Sendo a decisão dos árbitros no processo de expropriação por utilidade pública uma verdadeira decisão judicial, é ela susceptível de formar caso julgado sobre o valor da indemnização devida ao expropriado, se não for por este adequada e tempestivamente impugnada.
Nada tem, por isso, de inconstitucional a norma do artigo 671º do Código de Processo Civil, enquanto aplicável à decisão arbitral no processo expropriativo, já que a mesma consagra um valor constitucionalmente tutelado: o valor de caso julgado, ou seja, o valor da certeza e segurança jurídicas, o qual constitui uma das dimensões do princípio do Estado de direito, consagrado nos artigos 2º e 9º, alínea b), da Lei Fundamental.
8.2. Importa, por último, realçar que a eventual 'injustiça' da indemnização atribuída ao recorrente, enquanto proprietário do prédio expropriado, na sequência da prolação do acórdão sub judicio, não tem a sua origem na aplicação de qualquer norma jurídica inconstitucional pelo tribunal a quo, mas antes na solução por este adoptada de que a decisão arbitral tinha transitado em julgado - questão que, como já foi acentuado, é insindicável por este Tribunal. Mas ela é, sobretudo, como sublinha o Exmº Procurador-Geral Adjunto nas suas alegações, uma consequência da 'inércia do expropriado, que negligentemente não tratou de impugnar a decisão arbitral, deixando-a, pelo contrário, consolidar-se e transitar em julgado', permitindo, desse modo, que o valor da indemnização recebida seja, porventura, inferior àquele a que poderia ter direito se, usando da diligência devida, tivesse interposto tempestivamente recurso e obtido legitimamente decisão revogatória da inicialmente proferida pelos árbitros.
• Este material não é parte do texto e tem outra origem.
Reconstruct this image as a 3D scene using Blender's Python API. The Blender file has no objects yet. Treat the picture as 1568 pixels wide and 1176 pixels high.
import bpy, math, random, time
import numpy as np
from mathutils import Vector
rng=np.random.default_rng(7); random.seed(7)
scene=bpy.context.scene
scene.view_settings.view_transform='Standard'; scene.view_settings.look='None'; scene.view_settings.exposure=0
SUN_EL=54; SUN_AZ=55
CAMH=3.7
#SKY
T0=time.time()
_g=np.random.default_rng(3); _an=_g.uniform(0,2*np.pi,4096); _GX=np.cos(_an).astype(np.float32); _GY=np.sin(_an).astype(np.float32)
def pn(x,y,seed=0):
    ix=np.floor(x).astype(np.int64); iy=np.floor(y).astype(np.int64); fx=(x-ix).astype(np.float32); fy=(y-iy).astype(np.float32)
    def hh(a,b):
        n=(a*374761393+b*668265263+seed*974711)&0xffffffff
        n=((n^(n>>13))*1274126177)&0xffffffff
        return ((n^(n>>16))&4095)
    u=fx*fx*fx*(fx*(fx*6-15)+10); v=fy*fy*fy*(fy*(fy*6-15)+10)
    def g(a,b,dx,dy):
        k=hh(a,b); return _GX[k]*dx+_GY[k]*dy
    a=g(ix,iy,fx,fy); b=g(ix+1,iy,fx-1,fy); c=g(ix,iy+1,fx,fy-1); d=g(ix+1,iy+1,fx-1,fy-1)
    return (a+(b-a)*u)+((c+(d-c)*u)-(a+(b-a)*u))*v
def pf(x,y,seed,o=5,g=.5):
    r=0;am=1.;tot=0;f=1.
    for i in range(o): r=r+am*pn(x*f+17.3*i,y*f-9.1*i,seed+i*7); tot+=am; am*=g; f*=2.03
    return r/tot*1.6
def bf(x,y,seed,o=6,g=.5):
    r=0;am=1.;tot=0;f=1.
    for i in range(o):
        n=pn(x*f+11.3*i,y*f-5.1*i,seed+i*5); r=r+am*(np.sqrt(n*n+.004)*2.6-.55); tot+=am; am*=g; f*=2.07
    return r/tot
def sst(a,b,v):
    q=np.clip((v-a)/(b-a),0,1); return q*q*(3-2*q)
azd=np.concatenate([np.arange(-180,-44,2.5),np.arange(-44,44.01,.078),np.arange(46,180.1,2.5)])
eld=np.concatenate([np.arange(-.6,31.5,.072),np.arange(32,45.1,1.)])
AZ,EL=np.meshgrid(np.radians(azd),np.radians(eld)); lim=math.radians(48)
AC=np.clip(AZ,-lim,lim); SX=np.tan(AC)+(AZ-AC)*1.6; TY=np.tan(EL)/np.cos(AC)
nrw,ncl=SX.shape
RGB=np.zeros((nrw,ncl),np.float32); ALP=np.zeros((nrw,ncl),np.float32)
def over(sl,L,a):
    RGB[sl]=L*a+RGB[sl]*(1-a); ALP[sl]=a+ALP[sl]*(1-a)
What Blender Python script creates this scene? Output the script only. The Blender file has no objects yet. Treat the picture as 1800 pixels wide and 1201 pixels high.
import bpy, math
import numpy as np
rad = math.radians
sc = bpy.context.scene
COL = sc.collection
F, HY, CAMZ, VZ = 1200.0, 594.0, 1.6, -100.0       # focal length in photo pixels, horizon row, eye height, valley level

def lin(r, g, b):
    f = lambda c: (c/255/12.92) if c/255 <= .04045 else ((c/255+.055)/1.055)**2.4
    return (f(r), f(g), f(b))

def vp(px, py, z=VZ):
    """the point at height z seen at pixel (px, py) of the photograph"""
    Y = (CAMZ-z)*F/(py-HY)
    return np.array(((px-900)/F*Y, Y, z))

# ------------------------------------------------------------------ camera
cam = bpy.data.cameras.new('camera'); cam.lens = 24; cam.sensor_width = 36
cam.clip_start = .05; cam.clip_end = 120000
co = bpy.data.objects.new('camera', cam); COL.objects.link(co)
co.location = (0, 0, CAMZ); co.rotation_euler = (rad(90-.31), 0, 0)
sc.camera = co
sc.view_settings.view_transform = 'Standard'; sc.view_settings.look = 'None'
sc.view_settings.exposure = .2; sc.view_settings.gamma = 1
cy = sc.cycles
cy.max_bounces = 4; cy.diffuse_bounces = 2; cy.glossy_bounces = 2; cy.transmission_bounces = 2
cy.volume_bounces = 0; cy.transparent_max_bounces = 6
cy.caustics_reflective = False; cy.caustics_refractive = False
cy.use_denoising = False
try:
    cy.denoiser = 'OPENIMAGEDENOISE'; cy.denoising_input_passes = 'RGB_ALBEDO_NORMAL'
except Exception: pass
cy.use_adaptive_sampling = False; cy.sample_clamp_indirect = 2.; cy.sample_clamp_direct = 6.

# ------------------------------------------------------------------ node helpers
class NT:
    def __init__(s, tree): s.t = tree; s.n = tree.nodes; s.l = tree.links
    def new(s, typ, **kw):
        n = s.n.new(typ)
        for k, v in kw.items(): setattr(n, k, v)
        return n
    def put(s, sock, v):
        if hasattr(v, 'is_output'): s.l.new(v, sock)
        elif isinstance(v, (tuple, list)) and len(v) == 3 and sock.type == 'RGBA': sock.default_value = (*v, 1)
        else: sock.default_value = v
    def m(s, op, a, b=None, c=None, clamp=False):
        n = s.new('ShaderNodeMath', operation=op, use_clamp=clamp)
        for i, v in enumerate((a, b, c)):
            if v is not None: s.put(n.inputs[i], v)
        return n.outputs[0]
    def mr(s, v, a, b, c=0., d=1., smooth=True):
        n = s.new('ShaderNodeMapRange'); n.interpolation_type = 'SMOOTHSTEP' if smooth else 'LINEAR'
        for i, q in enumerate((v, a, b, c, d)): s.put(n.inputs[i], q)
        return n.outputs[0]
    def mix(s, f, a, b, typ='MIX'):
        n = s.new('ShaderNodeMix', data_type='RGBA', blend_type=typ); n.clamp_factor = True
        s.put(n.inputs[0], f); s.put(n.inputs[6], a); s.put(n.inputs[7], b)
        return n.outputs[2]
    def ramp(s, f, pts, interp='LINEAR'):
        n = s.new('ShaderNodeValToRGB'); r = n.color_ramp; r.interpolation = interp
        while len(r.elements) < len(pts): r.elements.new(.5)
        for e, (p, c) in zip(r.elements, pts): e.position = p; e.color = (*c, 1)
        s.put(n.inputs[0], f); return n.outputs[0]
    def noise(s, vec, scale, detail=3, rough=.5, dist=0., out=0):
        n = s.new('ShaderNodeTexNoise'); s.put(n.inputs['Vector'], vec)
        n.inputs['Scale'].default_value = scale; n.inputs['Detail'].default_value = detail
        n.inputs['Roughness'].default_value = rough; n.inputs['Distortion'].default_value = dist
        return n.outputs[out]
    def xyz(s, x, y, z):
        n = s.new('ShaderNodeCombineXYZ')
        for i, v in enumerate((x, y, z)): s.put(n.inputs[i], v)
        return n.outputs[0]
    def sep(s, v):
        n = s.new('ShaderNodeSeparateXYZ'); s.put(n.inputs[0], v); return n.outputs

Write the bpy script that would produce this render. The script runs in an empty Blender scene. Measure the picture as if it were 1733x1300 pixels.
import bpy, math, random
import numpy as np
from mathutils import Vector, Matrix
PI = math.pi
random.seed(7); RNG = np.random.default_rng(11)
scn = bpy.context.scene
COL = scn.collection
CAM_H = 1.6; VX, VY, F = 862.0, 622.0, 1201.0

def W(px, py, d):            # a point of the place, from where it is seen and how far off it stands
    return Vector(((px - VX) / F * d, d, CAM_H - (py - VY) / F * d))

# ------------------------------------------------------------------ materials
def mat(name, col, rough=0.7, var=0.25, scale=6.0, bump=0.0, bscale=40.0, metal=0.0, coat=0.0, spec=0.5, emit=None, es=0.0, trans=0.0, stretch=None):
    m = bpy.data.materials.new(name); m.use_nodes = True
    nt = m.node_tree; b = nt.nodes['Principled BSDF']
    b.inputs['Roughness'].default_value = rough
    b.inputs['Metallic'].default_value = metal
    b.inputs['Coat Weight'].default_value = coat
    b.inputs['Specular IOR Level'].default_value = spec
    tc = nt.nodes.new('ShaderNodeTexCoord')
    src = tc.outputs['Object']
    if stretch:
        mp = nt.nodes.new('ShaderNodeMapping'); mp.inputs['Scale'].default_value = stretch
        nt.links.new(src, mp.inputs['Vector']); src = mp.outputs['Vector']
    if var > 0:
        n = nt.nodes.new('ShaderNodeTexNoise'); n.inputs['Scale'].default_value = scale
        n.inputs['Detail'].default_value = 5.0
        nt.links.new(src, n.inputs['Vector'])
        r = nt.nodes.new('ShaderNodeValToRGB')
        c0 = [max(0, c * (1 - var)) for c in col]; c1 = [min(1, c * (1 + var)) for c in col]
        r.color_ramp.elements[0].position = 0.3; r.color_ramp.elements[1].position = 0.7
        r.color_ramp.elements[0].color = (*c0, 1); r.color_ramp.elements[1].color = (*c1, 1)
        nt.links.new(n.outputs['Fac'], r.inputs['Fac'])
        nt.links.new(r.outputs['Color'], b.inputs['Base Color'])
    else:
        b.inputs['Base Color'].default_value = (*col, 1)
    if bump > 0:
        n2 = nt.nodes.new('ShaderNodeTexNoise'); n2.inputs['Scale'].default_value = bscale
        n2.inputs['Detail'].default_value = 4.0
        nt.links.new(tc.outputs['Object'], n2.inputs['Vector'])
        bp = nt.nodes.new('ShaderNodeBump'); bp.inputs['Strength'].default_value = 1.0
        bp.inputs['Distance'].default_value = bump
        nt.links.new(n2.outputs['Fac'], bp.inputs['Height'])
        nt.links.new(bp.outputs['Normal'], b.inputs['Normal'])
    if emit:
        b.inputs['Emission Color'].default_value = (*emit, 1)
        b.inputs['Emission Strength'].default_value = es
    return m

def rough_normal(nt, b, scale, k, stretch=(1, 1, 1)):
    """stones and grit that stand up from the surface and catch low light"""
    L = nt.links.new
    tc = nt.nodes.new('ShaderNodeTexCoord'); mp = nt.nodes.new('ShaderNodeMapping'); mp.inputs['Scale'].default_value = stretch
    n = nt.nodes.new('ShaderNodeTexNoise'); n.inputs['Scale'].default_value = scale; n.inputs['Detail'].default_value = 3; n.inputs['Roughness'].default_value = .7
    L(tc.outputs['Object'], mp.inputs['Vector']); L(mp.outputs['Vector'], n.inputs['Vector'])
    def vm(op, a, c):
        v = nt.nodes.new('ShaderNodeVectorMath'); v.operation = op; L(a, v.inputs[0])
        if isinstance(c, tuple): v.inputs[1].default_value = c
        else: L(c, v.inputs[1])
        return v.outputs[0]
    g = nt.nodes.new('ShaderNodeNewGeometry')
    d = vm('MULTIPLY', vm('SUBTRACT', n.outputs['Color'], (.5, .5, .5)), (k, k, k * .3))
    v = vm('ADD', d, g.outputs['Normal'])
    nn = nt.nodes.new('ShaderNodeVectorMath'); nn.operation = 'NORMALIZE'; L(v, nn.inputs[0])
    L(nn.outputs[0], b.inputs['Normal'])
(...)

Há, assim, que concluir que a norma do nº 1 do artigo 671º do Código de Processo Civil, enquanto aplicável à decisão dos árbitros no processo de discussão litigiosa do valor da indemnização por expropriação, não viola qualquer norma ou princípio constitucional.
III - Decisão.
9. Nos termos e pelos fundamentos expostos, decide-se negar provimento ao recurso e, em consequência, confirmar o acórdão recorrido, na parte impugnada.
Lisboa, 05 de Março de 1998 Fernando Alves Correia Messias Bento José de Sousa e Brito Bravo Serra (De harmonia com a declaração de voto que apus no Acórdão nº 52/91, continuo a perfilhar o entendimento da inconstitucionalidade da existência dos tribunais arbitrais necessários. Porém, não decorre assim a inconstitucionalidade da norma ora sub judicio, na medida em que a decisão tomada pelos arbitros, logo que constituindo cso resolvido, sempre haveria que se impôr) Luis Nunes de Almeida (com declaração idêntica à do Exmº Cons. Bravo Serra, a cuja posição sobre a admissibilidade constitucional dos deniminados 'tribunais arbitrais necessários' passei a aderir).